Slate with its natural colors, varied multicolored patterns and textures provide this stone with a distinctive appearance.
Sealing to minimize staining… Colored slates benefit from color enhancing treatments designed to magnify and protect the natural colors. When dealing with colored slates there are two distinct types, Fading and Unfading. After a period of exposure to the environment (sun/water) fading slates will alter generally to a lighter color. The unfading varieties will retain their true colors. Multi-colored slates used for flooring will undergo color changes in abrasive foot-traffic areas. The colors in these varieties of slates are in thin bedded layers… Some slates will dust for awhile after installation on floors as loose scale is removed by foot traffic. This will stop as the surface settles in, usually in a few weeks… *The majority of the multi-colored slates are what are termed “clay slates” and generally have a high content of clay minerals and are geologically classed as a low-ranked slates, those in which the metamorphic process was halted at a very early stage. These slates weather poorly in exterior wet/humid climates.
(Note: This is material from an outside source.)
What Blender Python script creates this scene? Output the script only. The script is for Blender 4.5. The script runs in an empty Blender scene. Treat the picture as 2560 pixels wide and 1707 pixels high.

Slate is a fine grained metamorphic stone formed from clay mud; composed of sediments of decomposed stone and organic matter that has been hardened by heat and pressure. Since the geological process varies greatly, slates range quite a bit in hardness and porosity.
Commercially “Slate” has become a trade term. This has lead to the classifying of some stone types as slate. An example of this is using “Shale” that’s been commercially classified as “slate”, (most states where a shale before the metamorphic process). Shale weathers poorly and very poorly in wet/humid climates. Soon after installation in exterior applications this stone crumbles, spalls excessively and can literally turn to powder.
It’s important to judge the performance characteristics of different slates individually and not assume that all slates are alike.